━━━━━ Source material

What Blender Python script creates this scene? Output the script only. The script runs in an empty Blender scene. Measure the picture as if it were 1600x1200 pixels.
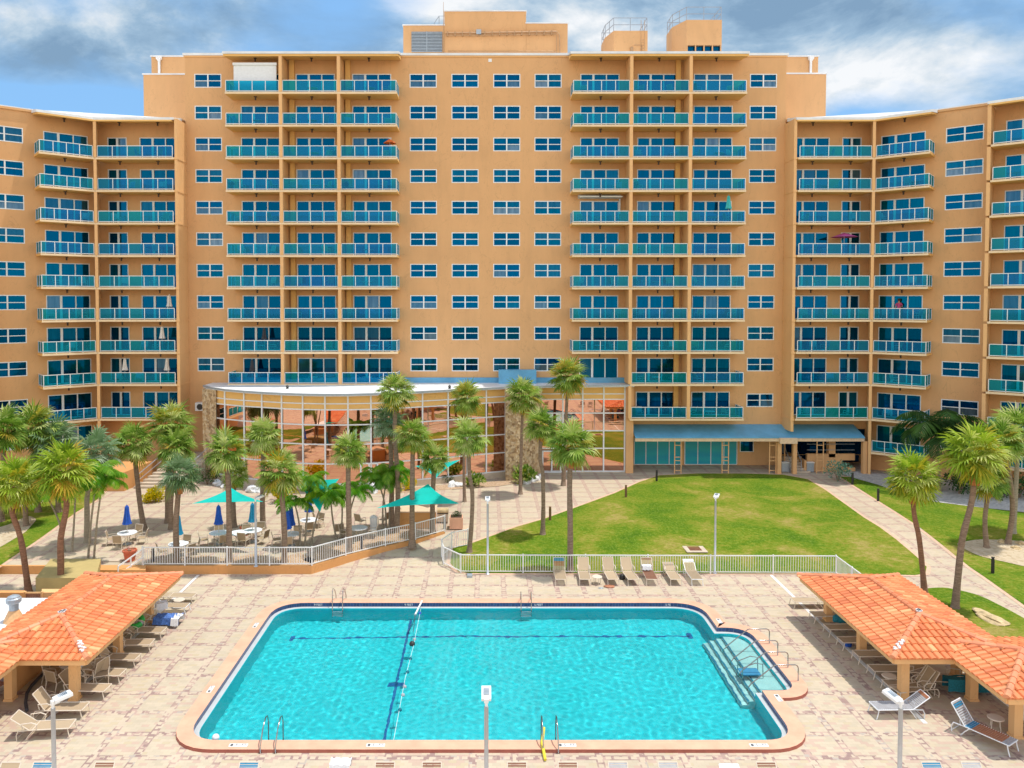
import bpy, bmesh, math, random
from mathutils import Vector, Matrix
R = random.Random(11)
scene = bpy.context.scene
COL = scene.collection
PI = math.pi
# ---------------------------------------------------------------- survey of the site
F, HC, PITCH, PU = 1200.0, 15.0, math.radians(1.8), 757.0
PV = 469.0 + F * math.tan(PITCH)
def _ray(u, v):
    a = (u - PU) / F; b = -(v - PV) / F
    return a, math.cos(PITCH) + b * math.sin(PITCH), -math.sin(PITCH) + b * math.cos(PITCH)
def G(u, v, z=0.0):
    """point of the plane at height z"""
    x, y, w = _ray(u, v); t = (z - HC) / w
    return Vector((x * t, y * t, z))
def AT(u, v, Y):
    x, y, w = _ray(u, v); t = Y / y
    return Vector((x * t, Y, HC + w * t))
def W(X, Y, z=0.0):
    """first-survey plan point -> corrected plan point on plane z"""
    return G(PU + F * X / Y, 469 + F * (HC - z) / Y, z)
def WG(X, Y, h=0.0):
    p = W(X, Y, 0.0); p.z = h
    return p
def gz(Y):
    return 0.4 * min(1.0, max(0.0, (Y - 43.0) / 6.0))
def GG(u, v):
    """point of the sloping ground"""
    z = 0.0
    for _ in range(12):
        p = G(u, v, z); z = gz(p.y)
    return Vector((p.x, p.y, z))

# ---------------------------------------------------------------- scene helpers
def tag(o, label=None, cat=None, group=None, kind=None):
    if label: o['label'] = label
    if cat: o['category'] = cat
    if group: o['group'] = group
    if kind: o['kind'] = kind
    return o
def empty(name, loc=(0, 0, 0), rz=0.0):
    o = bpy.data.objects.new(name, None); COL.objects.link(o)
    o.location = loc; o.rotation_euler = (0, 0, rz); o.empty_display_size = 0.3
    return o
def thing(name, label, cat, loc=(0, 0, 0), rz=0.0, group=None):
    return tag(empty(name, loc, rz), label, cat, group)
def link(name, mesh, parent=None, loc=(0, 0, 0), rz=0.0):
    o = bpy.data.objects.new(name, mesh); COL.objects.link(o)
    o.location = loc; o.rotation_euler = (0, 0, rz)
    if parent is not None: o.parent = parent
    return o
class MB:
    def __init__(s): s.v = []; s.f = []; s.m = []; s.c = []; s.cur = 0; s.col = 0.5
    def add(s, vs, fs):
        n = len(s.v); s.v += [tuple(p) for p in vs]
        for f in fs: s.f.append([n + i for i in f]); s.m.append(s.cur); s.c.append(s.col)
        return s
    def box(s, x0, x1, y0, y1, z0, z1):
        return s.add([(x0,y0,z0),(x1,y0,z0),(x1,y1,z0),(x0,y1,z0),(x0,y0,z1),(x1,y0,z1),(x1,y1,z1),(x0,y1,z1)],
              [(0,3,2,1),(4,5,6,7),(0,1,5,4),(1,2,6,5),(2,3,7,6),(3,0,4,7)])
    def obox(s, c, hx, hy, hz, M=None):
        M = M or Matrix.Identity(3); c = Vector(c)
        vs = [c + M @ Vector((a*hx, b*hy, d*hz)) for d in (-1,1) for a, b in ((-1,-1),(1,-1),(1,1),(-1,1))]
        return s.add(vs, [(0,3,2,1),(4,5,6,7),(0,1,5,4),(1,2,6,5),(2,3,7,6),(3,0,4,7)])
    def quad(s, a, b, c, d): return s.add([a, b, c, d], [(0,1,2,3)])
    def prism(s, poly, z0, z1, top=None):
        n = len(poly)
        zt = top if top else (lambda x, y: z1)
        vs = [(p[0], p[1], z0) for p in poly] + [(p[0], p[1], zt(p[0], p[1])) for p in poly]
        return s.add(vs, [tuple(range(n))[::-1], tuple(range(n, 2*n))] + [(i, (i+1)%n, n+(i+1)%n, n+i) for i in range(n)])
    def bar(s, a, b, w, h=None):
        """square bar from a to b"""
        a, b = Vector(a), Vector(b); h = h or w; d = b - a; L = d.length
        if L < 1e-6: return s
        d.normalize(); up = Vector((0,0,1)) if abs(d.z) < .95 else Vector((0,1,0))
        r = d.cross(up).normalized(); q = r.cross(d).normalized()
        M = Matrix((r, d, q)).transposed()
        return s.obox((a + b) / 2, w/2, L/2, h/2, M)
    def tube(s, pts, r, n=6, caps=True):
        pts = [Vector(p) for p in pts]; k = len(pts)
        rs = r if isinstance(r, (list, tuple)) else [r] * k
        vs = []; ref = None
        for i, p in enumerate(pts):
            d = (pts[min(i+1, k-1)] - pts[max(i-1, 0)]).normalized()
            if ref is None or abs(d.dot(ref)) > .98:
                ref = Vector((0,0,1)) if abs(d.z) < .9 else Vector((1,0,0))
            a = d.cross(ref).normalized(); b = d.cross(a).normalized(); ref = a.cross(d).normalized()
            for j in range(n):
                t = 2*PI*j/n; vs.append(p + (a*math.cos(t) + b*math.sin(t)) * rs[i])
        fs = [(i*n+j, i*n+(j+1)%n, (i+1)*n+(j+1)%n, (i+1)*n+j) for i in range(k-1) for j in range(n)]
        if caps: fs += [tuple(range(n)), tuple(range((k-1)*n, k*n))[::-1]]
        return s.add(vs, fs)
    def lathe(s, prof, n=12, c=(0,0,0)):
        vs = [(c[0]+r*math.cos(2*PI*j/n), c[1]+r*math.sin(2*PI*j/n), c[2]+z) for r, z in prof for j in range(n)]
        k = len(prof)
        fs = [(i*n+j, i*n+(j+1)%n, (i+1)*n+(j+1)%n, (i+1)*n+j) for i in range(k-1) for j in range(n)]
        fs += [tuple(range(n))[::-1], tuple(range((k-1)*n, k*n))]
        return s.add(vs, fs)
    def mesh(s, name, mats, smooth=False):
        me = bpy.data.meshes.new(name); me.from_pydata(s.v, [], s.f)
        for m in (mats if isinstance(mats, (list, tuple)) else [mats]): me.materials.append(m)
        for p, mi, in zip(me.polygons, s.m): p.material_index = mi; p.use_smooth = smooth
        if len(set(s.c)) > 1:
            at = me.attributes.new('shade', 'FLOAT', 'FACE'); at.data.foreach_set('value', s.c)
        me.update(); return me
    def build(s, name, mats, parent=None, loc=(0,0,0), rz=0.0, smooth=False):
        return link(name, s.mesh(name, mats, smooth), parent, loc, rz)
PROTO = {}
def proto(key, parts): PROTO[key] = parts      # parts: list of (name, mesh, [(subname, mesh)...])
def place(key, name, label, cat, loc, rz=0.0, group=None, scale=1.0):
    t = thing(name, label, cat, loc, rz, group); t.scale = (scale,)*3
    add_parts(PROTO[key], t)
    return t
def add_parts(parts, t):
    for p in parts:
        o = link(p[0], p[1], t)
        for q in (p[2] if len(p) > 2 else []): link(q[0], q[1], o)
def round_poly(pts, radii, seg=6):
    out = []; n = len(pts)
    for i in range(n):
        p = Vector(pts[i][:2]); r = radii[i]
        if r <= 0: out.append(p); continue
        a = (Vector(pts[i-1][:2]) - p).normalized(); b = (Vector(pts[(i+1)%n][:2]) - p).normalized()
        p0, p1 = p + a*r, p + b*r
        for k in range(seg+1):
            t = k/seg; out.append(p0*(1-t)**2 + p*2*t*(1-t) + p1*t*t)
    return out
def offset_poly(poly, d):
    out = []; n = len(poly)
    for i in range(n):
        a, p, b = poly[i-1], poly[i], poly[(i+1)%n]
        e0 = (p-a).normalized(); e1 = (b-p).normalized()
        n0 = Vector((e0.y, -e0.x)); n1 = Vector((e1.y, -e1.x))
        m = n0 + n1
        m = m.normalized() if m.length > 1e-6 else n0
        out.append(p + m * d / max(.4, m.dot(n0)))
    return out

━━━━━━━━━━

* **Goal**: Give back the whole listing as it stands, minus its pictures.

* **Problem solution**:
What Blender Python script creates this scene? Output the script only. The script runs in an empty Blender scene. Measure the picture as if it were 1600x1200 pixels.
import bpy, bmesh, math, random
from mathutils import Vector, Matrix
R = random.Random(11)
scene = bpy.context.scene
COL = scene.collection
PI = math.pi
# ---------------------------------------------------------------- survey of the site
F, HC, PITCH, PU = 1200.0, 15.0, math.radians(1.8), 757.0
PV = 469.0 + F * math.tan(PITCH)
def _ray(u, v):
    a = (u - PU) / F; b = -(v - PV) / F
    return a, math.cos(PITCH) + b * math.sin(PITCH), -math.sin(PITCH) + b * math.cos(PITCH)
def G(u, v, z=0.0):
    """point of the plane at height z"""
    x, y, w = _ray(u, v); t = (z - HC) / w
    return Vector((x * t, y * t, z))
def AT(u, v, Y):
    x, y, w = _ray(u, v); t = Y / y
    return Vector((x * t, Y, HC + w * t))
def W(X, Y, z=0.0):
    """first-survey plan point -> corrected plan point on plane z"""
    return G(PU + F * X / Y, 469 + F * (HC - z) / Y, z)
def WG(X, Y, h=0.0):
    p = W(X, Y, 0.0); p.z = h
    return p
def gz(Y):
    return 0.4 * min(1.0, max(0.0, (Y - 43.0) / 6.0))
def GG(u, v):
    """point of the sloping ground"""
    z = 0.0
    for _ in range(12):
        p = G(u, v, z); z = gz(p.y)
    return Vector((p.x, p.y, z))

# ---------------------------------------------------------------- scene helpers
def tag(o, label=None, cat=None, group=None, kind=None):
    if label: o['label'] = label
    if cat: o['category'] = cat
    if group: o['group'] = group
    if kind: o['kind'] = kind
    return o
def empty(name, loc=(0, 0, 0), rz=0.0):
    o = bpy.data.objects.new(name, None); COL.objects.link(o)
    o.location = loc; o.rotation_euler = (0, 0, rz); o.empty_display_size = 0.3
    return o
def thing(name, label, cat, loc=(0, 0, 0), rz=0.0, group=None):
    return tag(empty(name, loc, rz), label, cat, group)
def link(name, mesh, parent=None, loc=(0, 0, 0), rz=0.0):
    o = bpy.data.objects.new(name, mesh); COL.objects.link(o)
    o.location = loc; o.rotation_euler = (0, 0, rz)
    if parent is not None: o.parent = parent
    return o
class MB:
    def __init__(s): s.v = []; s.f = []; s.m = []; s.c = []; s.cur = 0; s.col = 0.5
    def add(s, vs, fs):
        n = len(s.v); s.v += [tuple(p) for p in vs]
        for f in fs: s.f.append([n + i for i in f]); s.m.append(s.cur); s.c.append(s.col)
        return s
    def box(s, x0, x1, y0, y1, z0, z1):
        return s.add([(x0,y0,z0),(x1,y0,z0),(x1,y1,z0),(x0,y1,z0),(x0,y0,z1),(x1,y0,z1),(x1,y1,z1),(x0,y1,z1)],
              [(0,3,2,1),(4,5,6,7),(0,1,5,4),(1,2,6,5),(2,3,7,6),(3,0,4,7)])
    def obox(s, c, hx, hy, hz, M=None):
        M = M or Matrix.Identity(3); c = Vector(c)
        vs = [c + M @ Vector((a*hx, b*hy, d*hz)) for d in (-1,1) for a, b in ((-1,-1),(1,-1),(1,1),(-1,1))]
        return s.add(vs, [(0,3,2,1),(4,5,6,7),(0,1,5,4),(1,2,6,5),(2,3,7,6),(3,0,4,7)])
    def quad(s, a, b, c, d): return s.add([a, b, c, d], [(0,1,2,3)])
    def prism(s, poly, z0, z1, top=None):
        n = len(poly)
        zt = top if top else (lambda x, y: z1)
        vs = [(p[0], p[1], z0) for p in poly] + [(p[0], p[1], zt(p[0], p[1])) for p in poly]
        return s.add(vs, [tuple(range(n))[::-1], tuple(range(n, 2*n))] + [(i, (i+1)%n, n+(i+1)%n, n+i) for i in range(n)])
    def bar(s, a, b, w, h=None):
        """square bar from a to b"""
        a, b = Vector(a), Vector(b); h = h or w; d = b - a; L = d.length
        if L < 1e-6: return s
        d.normalize(); up = Vector((0,0,1)) if abs(d.z) < .95 else Vector((0,1,0))
        r = d.cross(up).normalized(); q = r.cross(d).normalized()
        M = Matrix((r, d, q)).transposed()
        return s.obox((a + b) / 2, w/2, L/2, h/2, M)
    def tube(s, pts, r, n=6, caps=True):
        pts = [Vector(p) for p in pts]; k = len(pts)
        rs = r if isinstance(r, (list, tuple)) else [r] * k
        vs = []; ref = None
        for i, p in enumerate(pts):
            d = (pts[min(i+1, k-1)] - pts[max(i-1, 0)]).normalized()
            if ref is None or abs(d.dot(ref)) > .98:
                ref = Vector((0,0,1)) if abs(d.z) < .9 else Vector((1,0,0))
            a = d.cross(ref).normalized(); b = d.cross(a).normalized(); ref = a.cross(d).normalized()
            for j in range(n):
                t = 2*PI*j/n; vs.append(p + (a*math.cos(t) + b*math.sin(t)) * rs[i])
        fs = [(i*n+j, i*n+(j+1)%n, (i+1)*n+(j+1)%n, (i+1)*n+j) for i in range(k-1) for j in range(n)]
        if caps: fs += [tuple(range(n)), tuple(range((k-1)*n, k*n))[::-1]]
        return s.add(vs, fs)
    def lathe(s, prof, n=12, c=(0,0,0)):
        vs = [(c[0]+r*math.cos(2*PI*j/n), c[1]+r*math.sin(2*PI*j/n), c[2]+z) for r, z in prof for j in range(n)]
        k = len(prof)
        fs = [(i*n+j, i*n+(j+1)%n, (i+1)*n+(j+1)%n, (i+1)*n+j) for i in range(k-1) for j in range(n)]
        fs += [tuple(range(n))[::-1], tuple(range((k-1)*n, k*n))]
        return s.add(vs, fs)
    def mesh(s, name, mats, smooth=False):
        me = bpy.data.meshes.new(name); me.from_pydata(s.v, [], s.f)
        for m in (mats if isinstance(mats, (list, tuple)) else [mats]): me.materials.append(m)
        for p, mi, in zip(me.polygons, s.m): p.material_index = mi; p.use_smooth = smooth
        if len(set(s.c)) > 1:
            at = me.attributes.new('shade', 'FLOAT', 'FACE'); at.data.foreach_set('value', s.c)
        me.update(); return me
    def build(s, name, mats, parent=None, loc=(0,0,0), rz=0.0, smooth=False):
        return link(name, s.mesh(name, mats, smooth), parent, loc, rz)
PROTO = {}
def proto(key, parts): PROTO[key] = parts      # parts: list of (name, mesh, [(subname, mesh)...])
def place(key, name, label, cat, loc, rz=0.0, group=None, scale=1.0):
    t = thing(name, label, cat, loc, rz, group); t.scale = (scale,)*3
    add_parts(PROTO[key], t)
    return t
def add_parts(parts, t):
    for p in parts:
        o = link(p[0], p[1], t)
        for q in (p[2] if len(p) > 2 else []): link(q[0], q[1], o)
def round_poly(pts, radii, seg=6):
    out = []; n = len(pts)
    for i in range(n):
        p = Vector(pts[i][:2]); r = radii[i]
        if r <= 0: out.append(p); continue
        a = (Vector(pts[i-1][:2]) - p).normalized(); b = (Vector(pts[(i+1)%n][:2]) - p).normalized()
        p0, p1 = p + a*r, p + b*r
        for k in range(seg+1):
            t = k/seg; out.append(p0*(1-t)**2 + p*2*t*(1-t) + p1*t*t)
    return out
def offset_poly(poly, d):
    out = []; n = len(poly)
    for i in range(n):
        a, p, b = poly[i-1], poly[i], poly[(i+1)%n]
        e0 = (p-a).normalized(); e1 = (b-p).normalized()
        n0 = Vector((e0.y, -e0.x)); n1 = Vector((e1.y, -e1.x))
        m = n0 + n1
        m = m.normalized() if m.length > 1e-6 else n0
        out.append(p + m * d / max(.4, m.dot(n0)))
    return out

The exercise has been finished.